··· Records to process ···

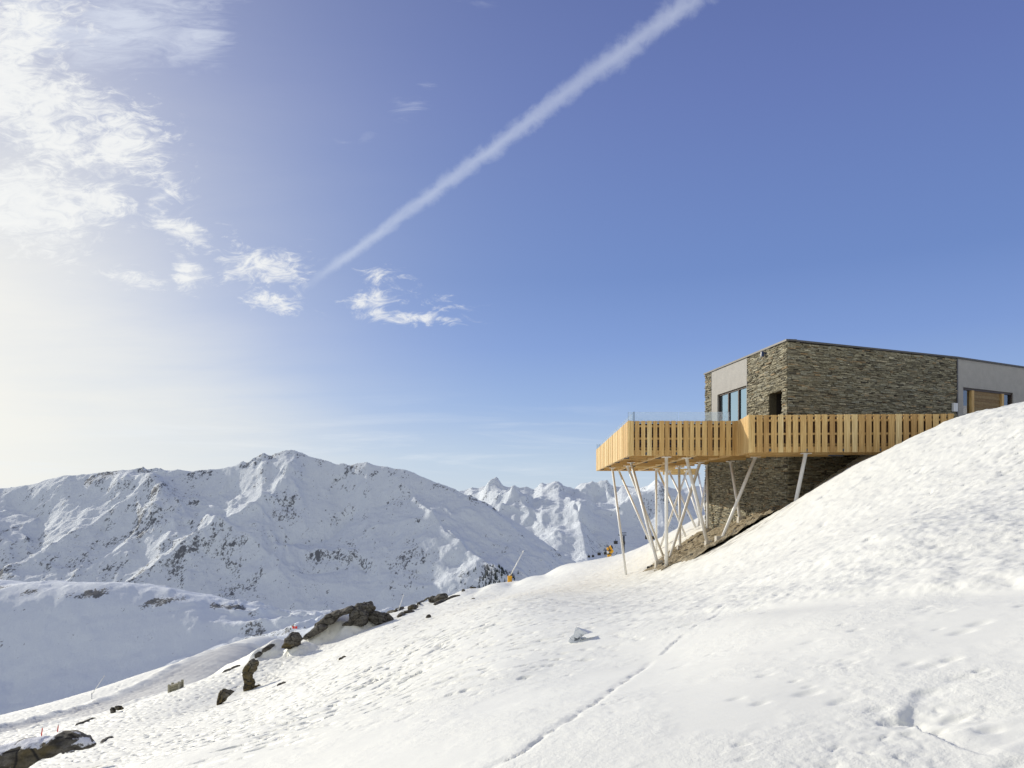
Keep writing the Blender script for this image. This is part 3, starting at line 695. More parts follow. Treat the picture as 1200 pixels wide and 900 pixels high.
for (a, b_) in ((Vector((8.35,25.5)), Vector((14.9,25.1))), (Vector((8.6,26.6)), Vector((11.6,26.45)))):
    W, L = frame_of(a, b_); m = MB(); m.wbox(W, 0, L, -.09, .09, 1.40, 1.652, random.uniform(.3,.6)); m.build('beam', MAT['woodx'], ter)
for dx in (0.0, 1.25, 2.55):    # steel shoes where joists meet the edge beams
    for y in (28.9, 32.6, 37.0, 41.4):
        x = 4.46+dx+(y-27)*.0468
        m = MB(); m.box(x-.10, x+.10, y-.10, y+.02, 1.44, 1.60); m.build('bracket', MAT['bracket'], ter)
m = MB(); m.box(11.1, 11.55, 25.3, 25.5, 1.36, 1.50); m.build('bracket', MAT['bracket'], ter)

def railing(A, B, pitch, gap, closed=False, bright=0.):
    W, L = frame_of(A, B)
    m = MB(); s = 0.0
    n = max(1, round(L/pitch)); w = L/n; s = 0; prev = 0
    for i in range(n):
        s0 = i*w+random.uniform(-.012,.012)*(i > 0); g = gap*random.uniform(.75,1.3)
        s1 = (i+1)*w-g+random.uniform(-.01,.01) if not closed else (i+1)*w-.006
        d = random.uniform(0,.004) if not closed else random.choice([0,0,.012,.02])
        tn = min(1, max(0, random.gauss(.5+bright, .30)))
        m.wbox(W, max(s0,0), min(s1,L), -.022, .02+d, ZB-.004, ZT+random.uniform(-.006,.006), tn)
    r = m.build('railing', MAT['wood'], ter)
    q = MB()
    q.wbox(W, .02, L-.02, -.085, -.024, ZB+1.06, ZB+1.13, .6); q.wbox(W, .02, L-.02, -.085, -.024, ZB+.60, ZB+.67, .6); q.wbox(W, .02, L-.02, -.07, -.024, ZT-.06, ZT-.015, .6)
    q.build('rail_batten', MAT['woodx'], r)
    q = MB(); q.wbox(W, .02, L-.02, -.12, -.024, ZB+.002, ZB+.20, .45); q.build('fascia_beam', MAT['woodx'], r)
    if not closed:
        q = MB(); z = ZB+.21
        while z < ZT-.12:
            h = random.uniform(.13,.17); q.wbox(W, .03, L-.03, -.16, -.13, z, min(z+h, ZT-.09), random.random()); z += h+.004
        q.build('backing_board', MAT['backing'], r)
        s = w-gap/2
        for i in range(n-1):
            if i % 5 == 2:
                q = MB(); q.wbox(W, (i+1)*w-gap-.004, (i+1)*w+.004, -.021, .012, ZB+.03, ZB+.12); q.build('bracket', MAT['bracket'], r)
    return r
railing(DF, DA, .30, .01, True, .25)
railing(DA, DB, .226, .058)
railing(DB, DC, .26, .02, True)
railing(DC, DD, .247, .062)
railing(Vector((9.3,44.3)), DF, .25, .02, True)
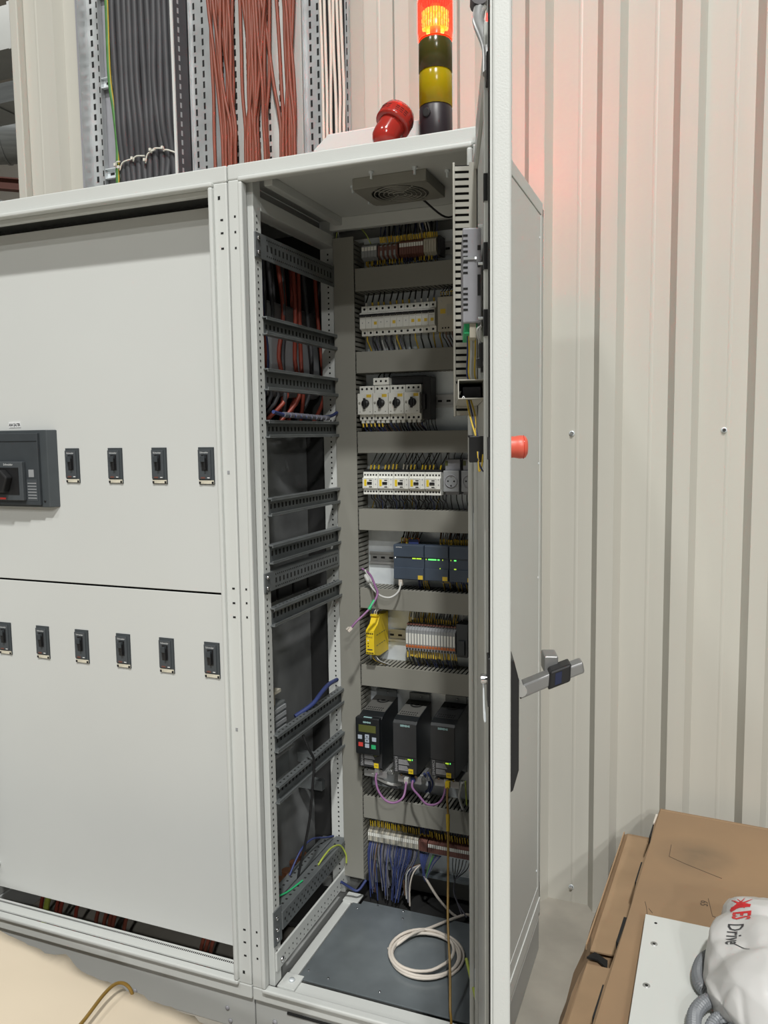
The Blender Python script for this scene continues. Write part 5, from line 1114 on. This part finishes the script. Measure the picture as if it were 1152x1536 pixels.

···

__Given exercise__
Transcribe each entry above exactly, apart from the pictures.

__Task response__
Keep writing the Blender script for this image. This is part 3, starting at line 695. More parts follow. Treat the picture as 1200 pixels wide and 900 pixels high.
for (a, b_) in ((Vector((8.35,25.5)), Vector((14.9,25.1))), (Vector((8.6,26.6)), Vector((11.6,26.45)))):
    W, L = frame_of(a, b_); m = MB(); m.wbox(W, 0, L, -.09, .09, 1.40, 1.652, random.uniform(.3,.6)); m.build('beam', MAT['woodx'], ter)
for dx in (0.0, 1.25, 2.55):    # steel shoes where joists meet the edge beams
    for y in (28.9, 32.6, 37.0, 41.4):
        x = 4.46+dx+(y-27)*.0468
        m = MB(); m.box(x-.10, x+.10, y-.10, y+.02, 1.44, 1.60); m.build('bracket', MAT['bracket'], ter)
m = MB(); m.box(11.1, 11.55, 25.3, 25.5, 1.36, 1.50); m.build('bracket', MAT['bracket'], ter)

def railing(A, B, pitch, gap, closed=False, bright=0.):
    W, L = frame_of(A, B)
    m = MB(); s = 0.0
    n = max(1, round(L/pitch)); w = L/n; s = 0; prev = 0
    for i in range(n):
        s0 = i*w+random.uniform(-.012,.012)*(i > 0); g = gap*random.uniform(.75,1.3)
        s1 = (i+1)*w-g+random.uniform(-.01,.01) if not closed else (i+1)*w-.006
        d = random.uniform(0,.004) if not closed else random.choice([0,0,.012,.02])
        tn = min(1, max(0, random.gauss(.5+bright, .30)))
        m.wbox(W, max(s0,0), min(s1,L), -.022, .02+d, ZB-.004, ZT+random.uniform(-.006,.006), tn)
    r = m.build('railing', MAT['wood'], ter)
    q = MB()
    q.wbox(W, .02, L-.02, -.085, -.024, ZB+1.06, ZB+1.13, .6); q.wbox(W, .02, L-.02, -.085, -.024, ZB+.60, ZB+.67, .6); q.wbox(W, .02, L-.02, -.07, -.024, ZT-.06, ZT-.015, .6)
    q.build('rail_batten', MAT['woodx'], r)
    q = MB(); q.wbox(W, .02, L-.02, -.12, -.024, ZB+.002, ZB+.20, .45); q.build('fascia_beam', MAT['woodx'], r)
    if not closed:
        q = MB(); z = ZB+.21
        while z < ZT-.12:
            h = random.uniform(.13,.17); q.wbox(W, .03, L-.03, -.16, -.13, z, min(z+h, ZT-.09), random.random()); z += h+.004
        q.build('backing_board', MAT['backing'], r)
        s = w-gap/2
        for i in range(n-1):
            if i % 5 == 2:
                q = MB(); q.wbox(W, (i+1)*w-gap-.004, (i+1)*w+.004, -.021, .012, ZB+.03, ZB+.12); q.build('bracket', MAT['bracket'], r)
    return r
railing(DF, DA, .30, .01, True, .25)
railing(DA, DB, .226, .058)
railing(DB, DC, .26, .02, True)
railing(DC, DD, .247, .062)
railing(Vector((9.3,44.3)), DF, .25, .02, True)
The Blender Python script for this scene continues. Write part 5, from line 1114 on. This part finishes the script. Measure the picture as if it were 1152x1536 pixels.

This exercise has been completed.